In pure economic terms, India can pursue a successful LEP without enhancing connectivity between Northeast and Southeast Asia because most of the volume of trade is conducted through the sea routes. However, LEP provides an opportunity to develop underdeveloped and landlocked northeast thus connectivity between the both regions matters. Myanmar could be considered as a land bridge between Northeast India and Southeast Asia though there are possibilities to extend the infrastructure linkages between India and Myanmar to the mainland Southeast Asia.
Stilwell Road is more a priority for India than for Myanmar
While there has been concerted effort on the part of the governments at the Centre as well as in the provinces, Myanmar has not shown keen interest in the reopening of the Stilwell road. The upgradation work on the Indian side of the road is in full swing but there is no such activity on the Myanmarese side of the border.
Can the cross-border trade via Mizoram be linked with the spread of drugs and HIV in the province?
It can be observed that the highest HIV/AIDS occurrence rates can be found in the two districts - Aizawl, Champhai - where the border trade route runs. The informal trade in Mizoram follows the formal border trade route, thus narcotics are smuggled through Champhai and Aizawl, where most drug users are found. Three quarters of injecting drug users share needles in Mizoram - the perfect vector for the spread of HIV/AIDS.
The statistics regarding the number of Chin refugees and migrants presented here differ significantly from the estimates of the United Nations High Commission for Refugees. Why?
The UNHCR considers that only a handful - a hundred at most - of Myanmarese Chins in Mizoram are political refugees and the rest of them are economic migrants. However, there is a need to divide the migrants into two different categories - settlers and seasonal migrant workers. The settlers are neither political activists nor seasonal migrant workers. Instead they have decided to settle peacefully in Mizoram and are more akin to the refugees. In this sense, the settlers constitute roughly 50-70 per cent of the Myanmarese Chin population in Mizoram and the rest of them are seasonal migrant workers.
How real is the fear of radical tribalism in the northeast as a negative fallout of Thailand's investment and consequent inflow of capital and people from outside the region?

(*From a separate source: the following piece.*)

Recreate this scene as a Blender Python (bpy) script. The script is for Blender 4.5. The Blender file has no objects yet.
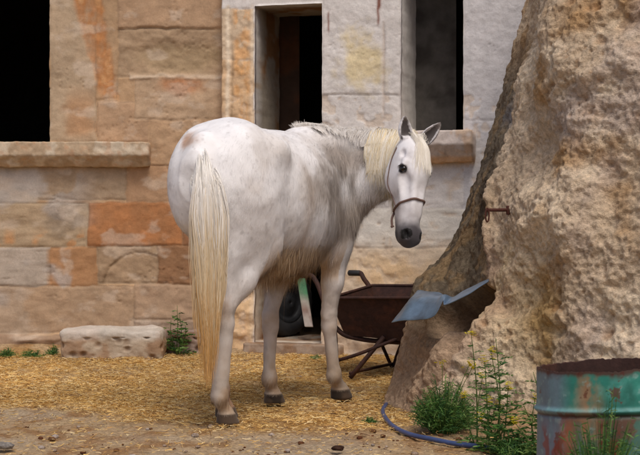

Two different assessments were put forth over the inherent danger of radical tribalism. One set of participants followed somewhat an integrationist approach and argued that the fear of radical tribalism should not be blown out of proportion. In fact, the cultural alienation of the Northeast is essentially a result of the policies that the central government has followed since independence. The tribal communities in the region need economic development and prosperity and not cultural isolation in the name of distinct identity. The tribal communities will actually welcome these investments from outside. Another set of participants assessed that a possible threat of radical tribalism is very real in case of the failure of the governments in addressing their concern. The issue is not how much inflow of investment or economic development takes place. What is more important is how the tribal communities of the northeast respond to these initiatives, how much they participate in the process of development, and how much is their capacity to participate in the process. If the tribal population does not participate in the economic processes or find themselves at the receiving end of some benefits from this process then the possibility of tribal backlash is very high.